Image: Beata Zawrzel/NurPhoto via Getty Images

Last year, Spotify announced that it would be restricting payouts on low-streaming tracks. On 1 April these changes came into effect, meaning tracks that haven’t surpassed 1,000 streams in the last 12 months will not receive royalties.

The revised royalty system avoids “payments lost in the system”. As Spotify explain, tens of millions of tracks are streamed between 1-1,000 times, generating roughly $0.03 a month. The collective sum is around $40 million per year.

However, transaction and withdrawal fees stop the $40 million ever making it to uploaders. “Labels and distributors require a minimum amount to withdraw (usually $2-$50 per withdrawal) and banks charge a fee for the transaction (usually $1-$20 per withdrawal),” Spotify says.

Only 0.5% of tracks on Spotify fail to hit 1,000 annual streams. This means that Spotify will still be paying out for the 99.5% of tracks that do hit the 1,000 listener goal. Spotify predicts that the change will “drive an additional $1 billion toward emerging and professional artists.”

The crack down will also require a minimum number of unique listeners – so looping your favourite artist 1,000 times wont do much. There will also be a restriction on background noise tracks like ‘white noise’, moving the goal-post from 30 seconds to 2 minutes of listening for a stream to count.

Of course, not everyone is satisfied with Spotify’s calculations. United Musicians and Allied Workers have tweeted that, rather than 0.5% of tracks, the change will in fact impact “an estimated 86% of tracks” on the platform. “This new policy will impact small artists the most — the same artists that Spotify claims to support,” the organisation writes.

The UMAW has recently pushed for the Living Wage for Musicians Act in Congress to ensure there is a revision of streaming royalty laws. As their Make Streaming Pay page explains, “the bill [will] help ensure that artists and musicians can build sustainable careers in the digital age.”

Other big names in the music industry have also aired their grievances with greedy streaming services. In a recent interview with GQ, Nine Inch NailsTrent Reznor believes streaming has “mortally wounded” musicians.

“I think the terrible payout of streaming services has mortally wounded a whole tier of artists that make being an artist unsustainable,” Reznor explains. “It’s great if you’re Drake, and it’s not great if you’re Grizzly Bear… We’ve had enough time for the whole ‘All the boats rise’ argument to see they don’t all rise. Those boats rise. These boats don’t. They can’t make money in any means. I think that’s bad for art.”
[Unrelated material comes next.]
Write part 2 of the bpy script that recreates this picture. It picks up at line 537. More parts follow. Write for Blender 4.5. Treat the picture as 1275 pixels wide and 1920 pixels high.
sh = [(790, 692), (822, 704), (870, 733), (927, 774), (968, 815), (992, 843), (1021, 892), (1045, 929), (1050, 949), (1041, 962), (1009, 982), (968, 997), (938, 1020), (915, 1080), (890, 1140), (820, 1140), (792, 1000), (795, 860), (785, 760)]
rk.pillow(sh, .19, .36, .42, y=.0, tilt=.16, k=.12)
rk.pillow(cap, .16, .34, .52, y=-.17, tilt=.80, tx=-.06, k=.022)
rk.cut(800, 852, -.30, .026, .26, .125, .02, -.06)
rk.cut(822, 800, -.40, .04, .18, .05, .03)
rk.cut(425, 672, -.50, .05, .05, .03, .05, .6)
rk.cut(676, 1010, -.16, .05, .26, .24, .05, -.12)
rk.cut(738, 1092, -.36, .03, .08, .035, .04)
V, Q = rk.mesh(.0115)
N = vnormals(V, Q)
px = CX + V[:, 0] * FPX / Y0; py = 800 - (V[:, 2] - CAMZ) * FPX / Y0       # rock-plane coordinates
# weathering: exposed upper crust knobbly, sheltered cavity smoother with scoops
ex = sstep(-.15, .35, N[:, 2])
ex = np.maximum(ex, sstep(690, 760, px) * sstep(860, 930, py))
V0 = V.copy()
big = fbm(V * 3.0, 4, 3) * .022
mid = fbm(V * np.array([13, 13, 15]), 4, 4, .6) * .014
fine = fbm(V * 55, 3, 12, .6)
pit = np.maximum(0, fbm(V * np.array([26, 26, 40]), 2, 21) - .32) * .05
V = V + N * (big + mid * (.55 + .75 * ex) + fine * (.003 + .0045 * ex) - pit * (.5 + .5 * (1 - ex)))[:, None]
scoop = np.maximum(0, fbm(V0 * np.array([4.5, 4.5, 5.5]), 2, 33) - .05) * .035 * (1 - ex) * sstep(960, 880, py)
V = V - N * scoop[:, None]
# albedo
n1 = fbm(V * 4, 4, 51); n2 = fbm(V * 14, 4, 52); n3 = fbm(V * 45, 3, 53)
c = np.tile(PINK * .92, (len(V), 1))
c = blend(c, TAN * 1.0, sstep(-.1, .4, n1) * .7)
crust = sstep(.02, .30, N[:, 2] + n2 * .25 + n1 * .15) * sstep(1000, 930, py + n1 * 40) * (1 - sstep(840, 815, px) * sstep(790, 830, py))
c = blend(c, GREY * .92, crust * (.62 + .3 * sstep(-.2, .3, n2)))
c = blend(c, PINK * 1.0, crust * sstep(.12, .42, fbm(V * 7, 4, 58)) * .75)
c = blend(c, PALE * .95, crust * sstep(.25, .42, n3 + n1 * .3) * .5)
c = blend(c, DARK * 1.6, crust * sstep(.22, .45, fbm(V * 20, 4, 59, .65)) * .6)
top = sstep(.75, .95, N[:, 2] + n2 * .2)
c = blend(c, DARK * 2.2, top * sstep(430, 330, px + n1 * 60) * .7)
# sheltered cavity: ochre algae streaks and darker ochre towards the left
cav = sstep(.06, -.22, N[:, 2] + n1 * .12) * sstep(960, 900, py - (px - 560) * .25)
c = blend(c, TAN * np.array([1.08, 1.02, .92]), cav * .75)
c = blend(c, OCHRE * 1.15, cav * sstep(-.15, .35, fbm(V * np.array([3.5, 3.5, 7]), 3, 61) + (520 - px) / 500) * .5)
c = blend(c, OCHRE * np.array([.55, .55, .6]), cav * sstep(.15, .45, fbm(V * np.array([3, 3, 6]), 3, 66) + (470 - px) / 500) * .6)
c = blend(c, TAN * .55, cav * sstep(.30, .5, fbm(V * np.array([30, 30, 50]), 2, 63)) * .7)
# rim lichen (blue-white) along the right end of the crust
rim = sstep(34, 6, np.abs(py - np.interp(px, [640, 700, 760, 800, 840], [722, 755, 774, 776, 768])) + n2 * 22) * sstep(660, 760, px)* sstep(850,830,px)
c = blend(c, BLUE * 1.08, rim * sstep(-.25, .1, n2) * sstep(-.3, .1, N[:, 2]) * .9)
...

Reznor was tasked with building a new streaming service with Apple, and it made him painfully aware of how damaging the streaming environment was for musicians. “I thought maybe at Apple there could be influence to pay in a more fair or significant way, because a lot of these services are just a rounding error compared to what comes in elsewhere, unlike Spotify where their whole business is that,” he told GQ. “[Streaming companies] aren’t really concerned about all the romantic shit I thought mattered.”